Friendship is at the heart of Girl Picture (original title Tytöt tytöt tytöt), directed by Alli Haapasalo. Mimmi (Aamu Milonof) and Rönkkö (Eleonoora Kauhanen) are best friends who work together in a smoothie shop, talking about love and sex between making drinks with corny names like “take two to mango”. Impulsive Mimmi goes for love with the bold intensity she brings to every aspect of her life. But the course of love is not always smooth. Rönkkö is still figuring things out and looks to Mimmi for advice. Emma (Linnea Leino) is a talented figure skater, devoted to the sport to the exclusion of all other distractions – until she falls for Mimmi.

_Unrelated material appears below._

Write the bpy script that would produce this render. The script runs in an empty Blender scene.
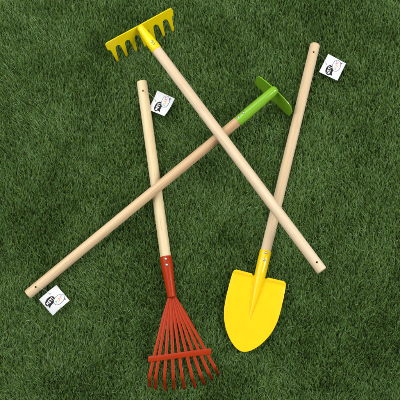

The film takes place over three weekends in the lives of the girls, and each one has her own narrative and emotional trajectory. No one is an object; each is the hero of her story. There is a youthful feel to the film, it compares well with Booksmart and Ladybird, as a lively and honest portrayal of the emotional and sexual experiences of older teenagers, European style. One of the strengths of this film is that it does not attempt to fix anyone or neatly resolve all problems, at the film’s end all the big issues are still there, to be felt and explored.

The depiction of Mimmi and Emma’s relationship happily does not fall into stereotypes of lesbian relationships; their issues are not about coming out or uncertainty about their sexual preferences, their difficulties are intrinsic to their characters. Eleonoora Kauhanen imbues Rönkkö’s adventures of sexual discovery with humor and an endearing honesty.